Mudanças na previdência dos militares, como a instituição de uma idade mínima para a reserva, também entrarão no pacote. Por outro lado, ele não incluiu mudanças no seguro-desemprego, ideia defendida pela equipe econômica, mas rechaçada pelo ministro do Trabalho e Emprego, Luiz Marinho. Alterações nos pisos de saúde e educação também não entraram, apesar da tentativa da equipe econômica.
Com as discussões inicialmente restritas à equipe econômica e à Casa Civil, o presidente Lula decidiu incluir os ministérios setoriais nas discussões do pacote, o que levou à desidratação da proposta durante as reuniões que aconteceram ao longo deste mês.
Parte das medidas em discussão não foi anunciada no pronunciamento. Em reunião com deputados da base do governo, Haddad teria mencionado que o pacote incluirá um novo pente-fino no BPC e no Bolsa Família, além de um enquadramento do Fundo Constitucional do Distrito Federal na regra de crescimento dos demais fundos constitucionais.

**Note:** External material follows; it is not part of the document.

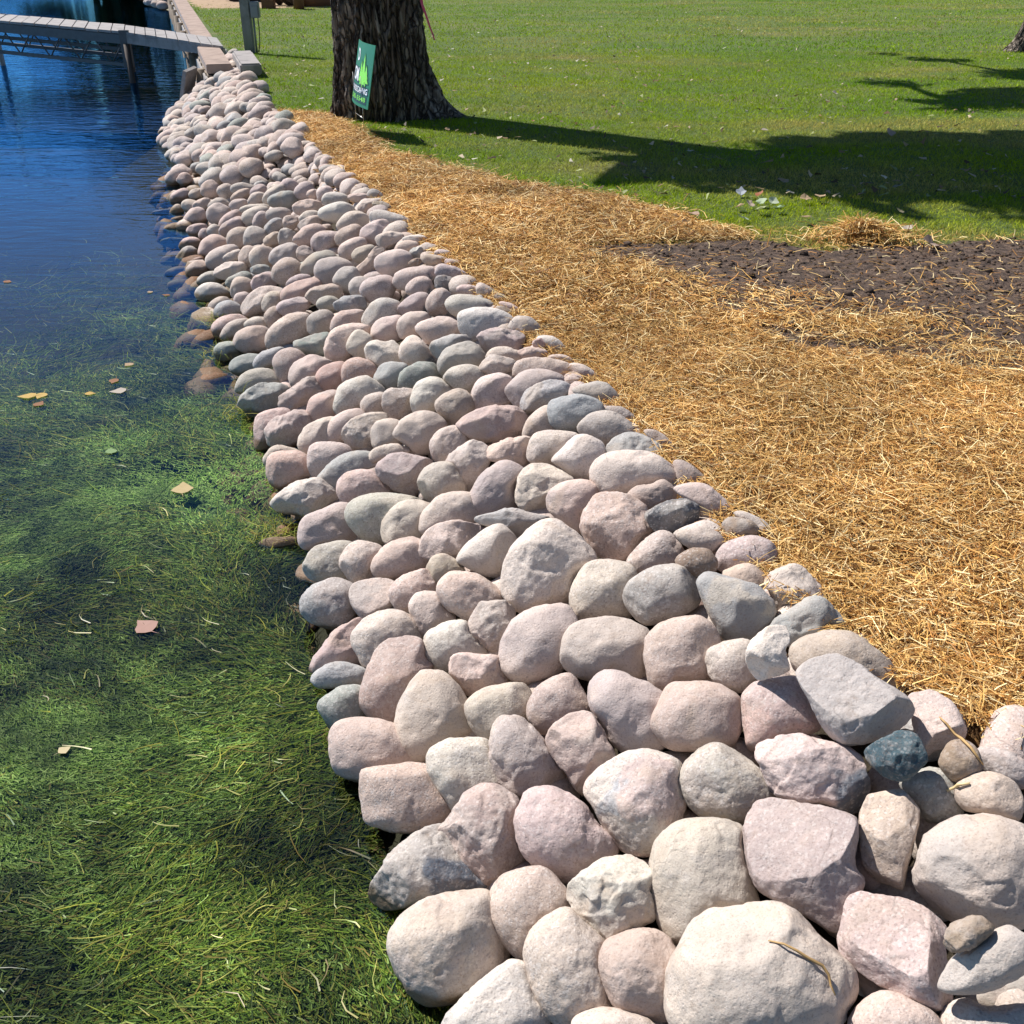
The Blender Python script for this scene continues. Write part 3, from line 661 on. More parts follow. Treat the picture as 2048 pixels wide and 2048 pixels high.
F a t 0|1560,830 1640,790 1800,752 1830,800 1810,930 1700,900 1600,880|
F r b 0|1200,1000 1240,930 1330,898 1410,920 1470,1050 1400,1090 1290,1125 1220,1070|
F a m 0|963,930 1000,870 1090,845 1180,860 1305,890 1260,950 1210,1000 1220,1075 1130,1075 1010,1010|
F r b 0|930,865 980,815 1100,797 1170,855 1050,850 970,900|
F r l 0|640,1010 690,930 780,860 900,835 965,870 960,935 850,950 780,1000 770,1085 680,1060|long blue-grey boulder above the angular white waterline rock
F r p 0|763,1040 790,970 880,940 970,955 1060,1060 980,1085 900,1100 820,1145|
F r b 0|600,860 620,800 700,785 800,800 835,850 740,920 650,975 610,950|
F r r 0|360,920 390,850 470,832 590,855 640,960 560,990 460,1045 390,1020|blunt salmon boulder at the waterline above the angular white rock
F r b 0|352,880 400,812 480,808 550,840 480,870 380,920|
G a t 0.03|190,440 240,365 340,362 420,400 400,450 300,485 220,470|
G r c 0|228,370 290,310 380,308 500,370 430,400 300,390|
G a r 0.01|425,340 500,305 600,320 630,360 520,380|
G a r 0.03|530,270 580,245 615,280 600,320 550,310|small brick-red stone near the straw edge
G r w 0|560,245 640,232 710,270 755,340 700,360 620,320|
G r p 0|415,450 450,395 560,372 690,390 780,430 830,520 780,560 650,500 540,480 430,500|
G r q 0|770,415 850,415 920,460 965,520 880,540 810,480|
G r g 0|380,180 420,110 500,110 560,150 590,210 540,250 440,215|
G r p 0|630,365 700,350 770,370 800,410 700,400|
F r e 0|160,370 200,320 300,298 360,330 330,390 220,420|
F r l 0.02|297,340 340,290 430,262 470,280 450,340 380,370 310,380|
G r w 0|1835,1390 1880,1368 1940,1380 1990,1430 1900,1440|
D r t -0.07|60,290 110,250 210,240 300,245 320,290 230,330 120,330|pale tan stone under shallow water among the weed
H r p 0|245,175,100,90,30|
H r b 0|395,130,70,50,20|
H r p 0|540,95,90,95,20|
H r t 0|685,110,80,75,0|
H r g 0|845,85,115,58,5|
H r b 0|345,265,75,85,50|
H r t 0|210,315,75,72,40|
H r m 0|225,382,70,33,10|
H r p 0|385,375,125,95,25|
H r p 0|450,240,85,60,20|
H r g 0|620,240,110,60,10|
H r m 0|615,330,112,105,20|
H r t 0|830,150,105,50,25|
H r q 0.01|810,245,90,62,15|
H r m 0|1010,115,85,70,20|
H r b 0|995,185,95,68,10|
H r b 0|1150,150,120,80,45|
H r c 0|1160,85,70,45,10|
H r l 0.01|1240,195,140,88,8|
H r m 0|1290,65,100,75,0|
H r m 0|1450,115,95,95,10|
H r t 0.01|1520,140,50,50,0|
H r q 0|1640,140,80,80,20|
H r w 0|1740,190,125,75,-5|
H r w 0.02|1760,315,165,100,5|largest whitish boulder of the far bank, near the straw
H a p 0|1470,270,135,85,10|
H r b 0|975,350,130,95,15|
H r b 0|960,280,135,48,5|
H r p 0|730,390,120,75,35|
H a m 0|750,460,130,90,30|
H r q 0|1030,390,90,78,20|
H r g 0|1190,340,115,78,10|
H a r 0|1310,410,80,68,0|
H a l 0|1150,460,110,75,40|
H r b 0|1510,360,120,60,0|
H a t 0|1500,420,125,65,15|
H r t 0|200,490,115,75,5|
H r p 0.01|410,487,100,68,8|
H r b 0|570,495,70,62,0|
H r p 0|480,530,60,60,30|
H r t 0|820,560,130,100,15|
H r g 0|960,565,118,105,20|
H a t 0|1145,580,90,75,0|
H a g 0|1280,560,85,100,35|
H r p 0|1500,540,165,100,15|
H r m 0.01|1640,600,140,105,10|
H a e 0|185,605,135,48,0|flat wet grey-green rock jutting into the water
H r p 0|345,625,110,70,15|
H r p 0|560,650,150,105,20|
H a g 0|310,750,120,95,30|
H r b 0|650,760,175,110,25|
H r r 0|390,800,80,45,25|
H r t 0|420,880,115,100,20|brown-grey waterline boulder with a black wet base
H r b 0|745,740,105,50,25|
H r t 0|915,750,105,110,20|
H r t 0|1030,750,125,110,10|
H r g 0|1270,740,160,120,15|
H a m 0.02|1450,710,85,75,0|
H a q 0|735,880,155,92,10|
H r l 0.01|1020,870,95,55,-5|
H r g 0|540,960,125,75,5|
H r e 0|820,975,130,80,20|
H r p 0.02|1290,890,155,130,15|bright speckled pink boulder standing out in the far bank
H r g 0|1590,810,185,112,25|
H r g 0.01|1720,890,185,140,15|
H r w 0|555,1095,172,90,0|flat-topped pale lilac boulder at the waterline
H r m 0|1380,980,120,60,20|
H r p 0|835,1050,118,105,25|
H a m 0|1060,990,140,92,15|
H r p 0|1410,1080,200,110,25|
H a t 0|1650,1110,180,108,10|
H r g 0.01|1680,1200,120,75,0|
H r b 0|625,1215,110,82,10|
H r l 0|700,1265,140,88,15|
H r b 0|840,1150,75,70,20|
H a q 0|1040,1170,225,125,25|
H r t 0|1140,1180,115,95,30|
H a m 0.02|1340,1220,175,80,15|
I r b 0|235,310,170,95,5|
I r g 0|600,320,235,100,-20|wide light grey boulder at the straw edge of the far bank
I a q 0.02|460,410,165,110,20|
I r t 0|190,450,135,108,30|
I r q 0.01|215,565,140,92,25|
I a c 0.03|580,480,145,80,5|knobbly pale rock with holes near the straw
I r g 0|330,620,115,85,25|
I a t 0.02|255,750 340,680 440,550 540,510 565,570 480,640 430,720 430,800 280,860|twisted narrow tan rock slanting up to the right
I r q 0.01|615,710,180,128,0|
I r p 0|750,560,105,75,0|
I r w 0|830,480,120,45,-5|
I a l 0.02|840,605,70,55,0|
I a o 0.02|820,705,65,42,15|
I r p 0|1020,685,140,60,-15|
I r q 0|1110,630,100,48,-15|
I r m 0|1200,720,90,50,-20|
I r q 0|820,850,215,110,15|
I r q 0.02|870,940,140,92,10|
I r g 0.01|170,870,125,130,70|
I r b 0|290,940,110,100,20|
I r m 0|470,960,165,140,10|
I a m 0|1190,830,180,90,-20|
I a d 0.03|1110,900,105,78,0|small black-faced rock among pink ones near the straw
I r p 0|1340,975,115,58,-10|
I r t 0|1510,1000,125,72,-35|
I r o 0|1640,1050,65,50,0|
I r m 0|820,1110,165,100,20|
I r t 0|1070,1100,145,135,10|
I r g 0.01|1350,1130,225,118,-5|
I a l 0.01|200,1110,165,88,10|
I r o 0|1680,1180,100,50,-20|
I r q 0|1740,1140,110,40,-25|
I a t 0|360,160,90,50,10|
I a o 0|500,160,100,48,-20|
I a p 0|300,80,120,48,-5|
I r g 0|440,60,90,55,-25|
S r r -0.05|345,520,26,10,8|reddish stone just under the water beside the bank
S r r -0.05|358,545,28,12,4|smooth reddish stone under the clear blue water
S r r -0.05|365,572,32,13,3|oval reddish-brown stone seen through the blue water
S r r -0.05|330,425,24,7,4|reddish stone under the water at the far waterline
"""
FRAMES = dict(S=(0, 0, 1.0), A=(600, 1400, 2.76), B=(1300, 1400, 2.583), C=(1000, 1000, 2.76), D=(500, 1000, 3.22),
              E=(1500, 1000, 3.5255), F=(400, 600, 2.76), G=(900, 600, 3.22), H=(310, 360, 4.83), I=(660, 380, 4.83))

# ------------------------------------------------------------------ the stone bank
COL = dict(p=(.53, .43, .38), q=(.565, .48, .435), b=(.53, .46, .40), c=(.585, .51, .44), t=(.49, .405, .345), o=(.30, .235, .18),
           m=(.46, .395, .37), g=(.445, .41, .365), l=(.375, .375, .365), e=(.33, .355, .315), w=(.61, .555, .495), d=(.17, .175, .175),
           r=(.50, .385, .335), s=(.06, .10, .115))
CNAME = dict(p='pink', q='pale pink', b='beige', c='cream', t='tan', o='brown', m='mauve', g='grey', l='blue-grey', e='grey-green', w='whitish', d='dark', r='reddish', s='teal')
_ico = {}
def ico(s):
    if s not in _ico:
        bm = bmesh.new(); bmesh.ops.create_icosphere(bm, subdivisions=s, radius=1)
        _ico[s] = (np.array([v.co[:] for v in bm.verts]), np.array([[v.index for v in f.verts] for f in bm.faces])); bm.free()
    return _ico[s]
def outline(spec, fr):
    ox, oy, s = fr
    if ' ' not in spec:
        cx, cy, rx, ry, rot = map(float, spec.split(','))
        a = np.linspace(0, 2*np.pi, 40, endpoint=False); r = R(rot)
        rs = random.Random(spec); p1, p2 = rs.uniform(0, 6.28), rs.uniform(0, 6.28)
        k = 1+.05*np.cos(3*a+p1)+.05*np.cos(2*a+p2)
        ux, uy = rx*np.cos(a)*k, ry*np.sin(a)*k
        x = ux*math.cos(r)-uy*math.sin(r); y = -(ux*math.sin(r)+uy*math.cos(r))
        P = np.stack([cx+x, cy+y], 1)
    else:
        Q = np.array([[float(v) for v in t.split(',')] for t in spec.split()]); n = len(Q); P = []
        for i in range(n):                                   # Catmull-Rom round the corner points
            p0, p1, p2, p3 = Q[i-1], Q[i], Q[(i+1) % n], Q[(i+2) % n]
            for t in (0, .25, .5, .75):
                P.append(.5*((2*p1)+(-p0+p2)*t+(2*p0-5*p1+4*p2-p3)*t*t+(-p0+3*p1-3*p2+p3)*t**3))
        P = np.array(P)
    return P/s+np.array([ox, oy])

def stone_shape(Rf, cdep, kind, sub, seed):
    """unit directions -> stone; Rf(phi) outline radius in metres, cdep half thickness"""
    S, Fc = ico(sub); rs = np.random.default_rng(seed)
    phi = np.arctan2(S[:, 1], S[:, 0]); rho = np.hypot(S[:, 0], S[:, 1])
    mean = Rf.mean(); Rr = np.interp(phi % (2*np.pi), np.linspace(0, 2*np.pi, len(Rf)), Rf)
    Rr = mean+(Rr-mean)*np.clip(rho*1.25, 0, 1)**.8
    q = .92 if kind == 'r' else .85
    rr = np.sin(np.arcsin(np.clip(rho, 0, 1))**1.0)
    V = np.stack([np.cos(phi)*Rr*rr, np.sin(phi)*Rr*rr, np.sign(S[:, 2])*np.abs(S[:, 2])**q*cdep], 1)
    U = V/mean
    # planar wear: soft for cobbles, hard for broken rock
    nc = 7 if kind == 'r' else 13
    if kind == 'f':                                          # one broad split face
        n = np.array([rs.uniform(-.3, -.1), rs.uniform(.35, .55), .9]); n /= np.linalg.norm(n); h = np.clip(U@n-(U@n).max()*.5, 0, 9); U = U-n[None]*h[:, None]
    for k in range(nc):
        n = rs.normal(0, 1, 3); n[2] = abs(n[2])*(1.1 if k % 3 else -1)+.25; n /= np.linalg.norm(n)
        ext = (U@n).max()
        if kind == 'r': d = ext*rs.uniform(.74, .96); s = rs.uniform(.5, .95)
        else: d = ext*rs.uniform(.70, .93); s = rs.uniform(.85, 1.0)
        if abs(n[2]) < .45: d = ext*rs.uniform(.90, .98)
        h = U@n-d; soft = .08 if kind == 'r' else .02
        h = np.where(h > soft, h-soft/2, np.where(h > 0, h*h/(2*soft), 0))
        U = U-n[None]*(h*s)[:, None]
    off = rs.uniform(0, 500, 3)
    dirn = S
    a1, a2 = {'r': (.05, .018), 'a': (.05, .03), 'f': (.018, .02)}[kind]
    disp = a1*fbm(U*1.1+off, 2, 3)+a2*fbm(U*3.6+off, 3, 9)
    if sub >= 5: disp = disp+.009*fbm(U*11+off, 3, 15)
    if kind == 'a':                                          # chipped ledges
        t = fbm(U*1.8+off*1.7, 2, 33); disp = disp-.05*np.clip((t-.1)*6, 0, 1)
    else:
        t = fbm(U*1.6+off*1.3, 2, 41); disp = disp-.03*np.clip((t-.35)*5, 0, 1)
    U = U+dirn*disp[:, None]
    return U*mean, Fc

def hit_bank(x, y, lift):
    d = ray(x, y); t = .8
    f = lambda t: CAM[2]+d[2]*t-(bank(d[0]*t, d[1]*t)+0.0)
    while f(t) > 0 and t < 40: t += .05
    lo, hi = t-.05, t
    for _ in range(20):
        m = (lo+hi)/2
        if f(m) > 0: lo = m
        else: hi = m
    return CAM+d*(lo-lift), lo-lift, d

STONES = []
for ln in ROCKS.strip().splitlines():
    head, spec, lab = ln.split('|'); fr, kind, c, lift = head.split()
    P = outline(spec, FRAMES[fr]); ctr = (P.max(0)+P.min(0))/2*.4+P.mean(0)*.6
    STONES.append(dict(P=P, c=ctr, kind=kind, col=c, lift=float(lift), lab=lab, size=math.sqrt(abs(np.sum(P[:, 0]*np.roll(P[:, 1], -1)-np.roll(P[:, 0], -1)*P[:, 1]))/2)))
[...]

Em outra frente, o Valor apurou que o governo não deve mais repassar aos Estados e municípios os R$ 3 bilhões anuais para fomento à cultura previsto na Lei Aldir Blanc. Essa é uma medida que deverá constar na conta do pacote de corte de gastos, segundo relataram parlamentares. Neste ano, já houve um corte de R$ 1,3 bilhão no repasse, devido ao fato de os entes subnacionais não terem conseguido executar os recursos recebidos desde o ano passado.
Uma novidade anunciada por Haddad é que o pacote proibirá a “criação, ampliação ou prorrogação de benefícios tributários” em caso de déficit primário. Ele não detalhou se esse dispositivo considerará o resultado primário efetivo do governo ou o previsto na Lei Orçamentária Anual (LOA).
No pronunciamento, o governo também reafirmou que o montante global das emendas parlamentares crescerá abaixo do limite das regras fiscais, bem como também que 50% das emendas das comissões do Congresso passarão a ir obrigatoriamente para a saúde pública, reforçando o Sistema Único de Saúde (SUS).
As medidas serão explicadas nesta quinta-feira (28) às 8h em entrevista coletiva e ainda precisam ser enviadas ao Congresso na forma de uma Proposta de Emenda à Constituição (PEC) e em projetos de lei complementar (PLP).